*BRIEF*:
Up to and including the line that contains "S.camera = camo", repeat each line of the data exactly, starting from the first.

*MATERIAL*:
______

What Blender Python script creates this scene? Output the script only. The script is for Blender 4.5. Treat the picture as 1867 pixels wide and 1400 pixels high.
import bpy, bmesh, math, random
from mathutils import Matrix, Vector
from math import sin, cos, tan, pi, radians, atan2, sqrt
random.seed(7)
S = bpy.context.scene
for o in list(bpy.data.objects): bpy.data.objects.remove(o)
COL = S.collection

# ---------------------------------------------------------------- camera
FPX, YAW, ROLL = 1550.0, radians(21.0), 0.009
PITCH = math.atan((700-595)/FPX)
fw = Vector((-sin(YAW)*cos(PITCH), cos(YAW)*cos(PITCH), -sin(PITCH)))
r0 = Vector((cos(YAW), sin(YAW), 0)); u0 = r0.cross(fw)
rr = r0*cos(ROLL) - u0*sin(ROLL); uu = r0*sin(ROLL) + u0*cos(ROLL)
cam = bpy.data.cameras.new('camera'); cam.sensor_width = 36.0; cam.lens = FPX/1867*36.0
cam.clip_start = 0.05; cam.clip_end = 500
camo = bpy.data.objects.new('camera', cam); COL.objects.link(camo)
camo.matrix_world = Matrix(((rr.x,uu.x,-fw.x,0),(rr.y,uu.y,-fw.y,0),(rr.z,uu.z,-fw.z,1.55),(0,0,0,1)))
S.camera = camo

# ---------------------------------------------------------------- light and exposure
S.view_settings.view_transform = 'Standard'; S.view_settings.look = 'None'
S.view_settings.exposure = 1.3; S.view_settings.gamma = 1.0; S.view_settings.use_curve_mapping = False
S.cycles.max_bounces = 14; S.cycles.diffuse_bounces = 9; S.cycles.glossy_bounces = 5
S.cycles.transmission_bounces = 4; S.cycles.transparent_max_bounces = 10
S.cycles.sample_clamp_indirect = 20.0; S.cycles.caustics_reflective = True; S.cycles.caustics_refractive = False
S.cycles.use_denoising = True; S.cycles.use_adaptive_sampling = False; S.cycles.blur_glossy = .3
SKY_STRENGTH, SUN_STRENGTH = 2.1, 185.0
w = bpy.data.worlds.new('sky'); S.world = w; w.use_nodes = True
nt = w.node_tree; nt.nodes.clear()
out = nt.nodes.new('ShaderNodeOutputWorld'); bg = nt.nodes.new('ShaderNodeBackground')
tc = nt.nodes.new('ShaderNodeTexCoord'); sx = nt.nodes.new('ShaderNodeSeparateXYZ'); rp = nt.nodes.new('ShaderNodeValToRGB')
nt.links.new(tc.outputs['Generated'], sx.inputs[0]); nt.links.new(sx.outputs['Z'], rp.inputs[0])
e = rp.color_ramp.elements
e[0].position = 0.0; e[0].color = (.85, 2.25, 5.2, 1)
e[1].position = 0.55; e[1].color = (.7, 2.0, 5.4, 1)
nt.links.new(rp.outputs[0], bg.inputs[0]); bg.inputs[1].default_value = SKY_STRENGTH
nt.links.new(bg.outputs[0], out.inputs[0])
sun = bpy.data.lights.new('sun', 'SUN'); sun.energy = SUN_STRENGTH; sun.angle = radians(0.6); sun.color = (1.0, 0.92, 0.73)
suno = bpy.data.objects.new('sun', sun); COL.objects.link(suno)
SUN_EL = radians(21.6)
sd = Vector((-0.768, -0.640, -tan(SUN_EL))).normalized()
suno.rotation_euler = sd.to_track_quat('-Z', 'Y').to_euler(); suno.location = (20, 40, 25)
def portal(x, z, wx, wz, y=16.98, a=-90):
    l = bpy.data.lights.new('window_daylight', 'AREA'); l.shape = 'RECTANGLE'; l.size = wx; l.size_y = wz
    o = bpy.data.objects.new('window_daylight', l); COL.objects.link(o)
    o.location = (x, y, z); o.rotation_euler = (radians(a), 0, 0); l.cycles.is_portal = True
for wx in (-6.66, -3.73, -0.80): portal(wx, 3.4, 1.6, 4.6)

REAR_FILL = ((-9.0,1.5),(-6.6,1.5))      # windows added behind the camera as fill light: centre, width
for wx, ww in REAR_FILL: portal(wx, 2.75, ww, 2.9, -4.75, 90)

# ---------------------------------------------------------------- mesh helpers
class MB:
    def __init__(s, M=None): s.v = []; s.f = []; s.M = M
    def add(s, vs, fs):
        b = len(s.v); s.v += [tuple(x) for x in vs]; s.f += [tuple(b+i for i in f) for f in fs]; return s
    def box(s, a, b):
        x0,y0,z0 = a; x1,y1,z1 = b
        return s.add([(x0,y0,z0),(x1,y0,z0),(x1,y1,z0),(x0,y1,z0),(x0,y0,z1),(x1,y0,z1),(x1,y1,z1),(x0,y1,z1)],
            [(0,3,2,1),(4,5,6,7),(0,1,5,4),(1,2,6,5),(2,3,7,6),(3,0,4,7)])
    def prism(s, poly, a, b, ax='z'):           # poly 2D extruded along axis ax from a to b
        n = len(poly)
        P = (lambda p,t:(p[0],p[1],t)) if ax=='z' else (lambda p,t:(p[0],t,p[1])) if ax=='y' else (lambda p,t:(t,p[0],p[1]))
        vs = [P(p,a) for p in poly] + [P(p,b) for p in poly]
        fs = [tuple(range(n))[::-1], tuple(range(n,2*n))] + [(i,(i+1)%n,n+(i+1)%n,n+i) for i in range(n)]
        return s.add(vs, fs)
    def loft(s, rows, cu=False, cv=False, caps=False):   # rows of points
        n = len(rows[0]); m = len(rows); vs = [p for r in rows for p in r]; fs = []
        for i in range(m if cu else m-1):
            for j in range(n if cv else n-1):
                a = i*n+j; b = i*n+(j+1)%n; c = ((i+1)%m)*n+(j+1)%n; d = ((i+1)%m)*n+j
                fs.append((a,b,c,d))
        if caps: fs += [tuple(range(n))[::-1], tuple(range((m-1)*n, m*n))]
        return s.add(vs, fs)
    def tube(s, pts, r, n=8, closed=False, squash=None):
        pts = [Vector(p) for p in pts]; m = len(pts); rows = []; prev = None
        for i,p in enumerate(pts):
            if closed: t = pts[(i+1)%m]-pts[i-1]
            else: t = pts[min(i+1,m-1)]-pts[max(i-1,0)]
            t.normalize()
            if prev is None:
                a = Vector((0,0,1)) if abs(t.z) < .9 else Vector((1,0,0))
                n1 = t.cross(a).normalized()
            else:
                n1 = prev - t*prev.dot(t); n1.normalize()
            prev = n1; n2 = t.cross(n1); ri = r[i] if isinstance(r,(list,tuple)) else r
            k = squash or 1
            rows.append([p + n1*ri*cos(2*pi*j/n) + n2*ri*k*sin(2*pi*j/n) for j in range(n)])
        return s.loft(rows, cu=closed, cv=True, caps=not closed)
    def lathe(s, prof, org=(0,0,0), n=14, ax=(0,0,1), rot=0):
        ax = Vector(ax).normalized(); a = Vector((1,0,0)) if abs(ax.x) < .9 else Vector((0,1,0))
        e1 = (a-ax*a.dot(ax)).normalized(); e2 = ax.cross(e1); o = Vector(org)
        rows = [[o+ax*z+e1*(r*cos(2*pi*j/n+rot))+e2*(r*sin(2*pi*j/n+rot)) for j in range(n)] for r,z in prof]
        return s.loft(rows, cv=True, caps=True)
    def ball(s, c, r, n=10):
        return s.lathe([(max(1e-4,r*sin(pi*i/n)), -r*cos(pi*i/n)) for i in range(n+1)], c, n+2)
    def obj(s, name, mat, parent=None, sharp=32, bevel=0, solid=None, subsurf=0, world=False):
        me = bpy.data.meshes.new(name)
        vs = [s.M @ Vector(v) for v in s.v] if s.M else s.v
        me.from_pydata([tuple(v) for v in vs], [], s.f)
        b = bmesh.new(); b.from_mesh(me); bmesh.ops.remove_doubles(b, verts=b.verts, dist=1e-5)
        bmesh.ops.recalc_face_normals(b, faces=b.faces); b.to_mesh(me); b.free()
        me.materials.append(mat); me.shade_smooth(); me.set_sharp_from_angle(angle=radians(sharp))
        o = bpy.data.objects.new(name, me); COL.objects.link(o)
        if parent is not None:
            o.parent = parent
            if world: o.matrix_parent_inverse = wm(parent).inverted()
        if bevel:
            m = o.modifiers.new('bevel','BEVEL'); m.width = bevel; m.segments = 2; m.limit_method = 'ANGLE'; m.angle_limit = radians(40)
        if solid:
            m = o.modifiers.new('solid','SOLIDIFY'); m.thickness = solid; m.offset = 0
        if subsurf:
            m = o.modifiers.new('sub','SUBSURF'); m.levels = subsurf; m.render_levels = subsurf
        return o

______

*THE COMPLETED TASK*:
What Blender Python script creates this scene? Output the script only. The script is for Blender 4.5. Treat the picture as 1867 pixels wide and 1400 pixels high.
import bpy, bmesh, math, random
from mathutils import Matrix, Vector
from math import sin, cos, tan, pi, radians, atan2, sqrt
random.seed(7)
S = bpy.context.scene
for o in list(bpy.data.objects): bpy.data.objects.remove(o)
COL = S.collection

# ---------------------------------------------------------------- camera
FPX, YAW, ROLL = 1550.0, radians(21.0), 0.009
PITCH = math.atan((700-595)/FPX)
fw = Vector((-sin(YAW)*cos(PITCH), cos(YAW)*cos(PITCH), -sin(PITCH)))
r0 = Vector((cos(YAW), sin(YAW), 0)); u0 = r0.cross(fw)
rr = r0*cos(ROLL) - u0*sin(ROLL); uu = r0*sin(ROLL) + u0*cos(ROLL)
cam = bpy.data.cameras.new('camera'); cam.sensor_width = 36.0; cam.lens = FPX/1867*36.0
cam.clip_start = 0.05; cam.clip_end = 500
camo = bpy.data.objects.new('camera', cam); COL.objects.link(camo)
camo.matrix_world = Matrix(((rr.x,uu.x,-fw.x,0),(rr.y,uu.y,-fw.y,0),(rr.z,uu.z,-fw.z,1.55),(0,0,0,1)))
S.camera = camo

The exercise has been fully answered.